“No matter where you find yourself, take a stand that you will diligently apply yourself to defy the odds of the bell-curve of life, with conviction and ethical values. Having said that, I also believe it is better to be just okay than cut corners in search of greatness.” These were remarks made by Mr Ebenezer Twum Asante, the MTN Group Vice President for West and Central Africa at the University of Ghana Legon Graduation ceremony for Post Graduate students, a couple of weeks ago.
Mr Twum Asante said that “university as a knowledge market place is a key avenue for grooming critical thinking, curiosity and creative minds, and for rigorous application of knowledge to solve real life problems.” He noted that the university could only certify them for successfully completing their studies but it was up to they, the graduands, to confirm whether their minds were equally “certified” through the impact they would make with their acquired degrees.
Mr Twum Asante advised the graduands to focus their degrees on solving problems which would lead them to secure the hard needed employment, promotion or, the career they so dearly desired. He said that they should influence and inspire others positively and advised them to be sober enough to appreciate that no one is an island to himself or herself because we operate in an ecosystem of work, human connectivity, food cycle, leveraged learning, global inter-dependency and not an ego-system.
The MTN Group Vice President for West and Central Africa said that the academic laurels attained would only make meaning depending on how they applied themselves, worked with others and indeed, sought greater collaboration to get the best out of themselves and others.

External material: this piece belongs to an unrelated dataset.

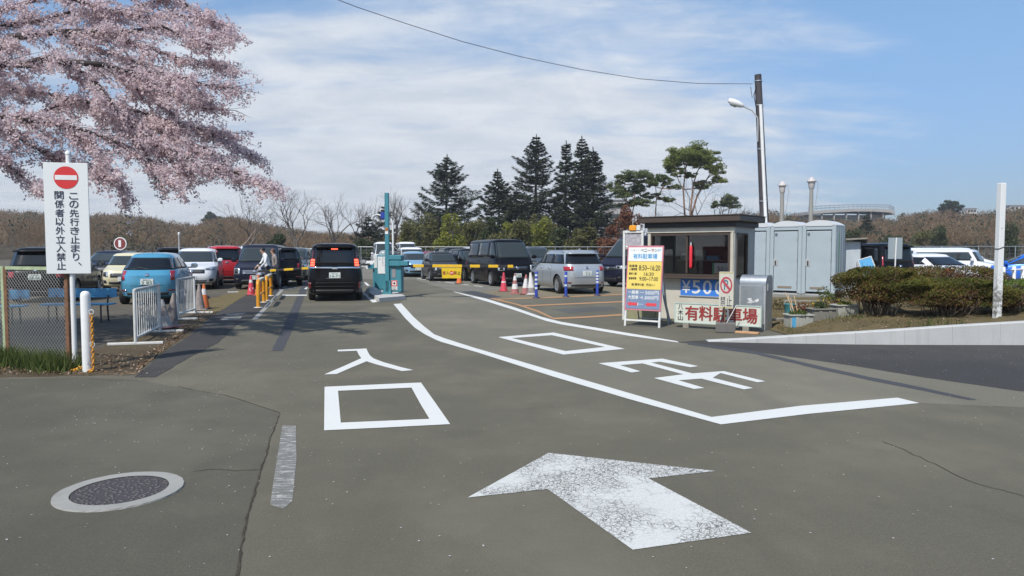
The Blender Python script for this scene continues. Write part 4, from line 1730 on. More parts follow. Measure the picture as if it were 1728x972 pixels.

Mr Twum Asante said that we all needed transformational mindsets that was driven by strong values and the right behaviors. He noted that when societies were less organized, law and order suffered, social and civic responsibilities undermined, economic incentives skewed, resources poorly generated and allocated and poverty and unemployment became endemic. He therefore urged the graduands to exhibit passion driven by purpose and ethics and be an atom of societal change and not join the bandwagon of “corruption being shamefully retailed at all levels of societies.” He said that “procurement and permitting processes” etc, should not become their avenue for making money. “If we live above the fray, we should be proud of ourselves for emotional wealth. A corrupt mind cannot think and make optimal decisions. Let’s focus our decent minds and energies productively and it will pay off in the end,” he added.
Mr Twum Asante called on them to use their minds and voices to uplift and promote a merit-based just society, taking an active stance for gender diversity and participation, national cohesion eschewing familial bigotry be they partisan, ethnic, religious, old-school alliances, and others.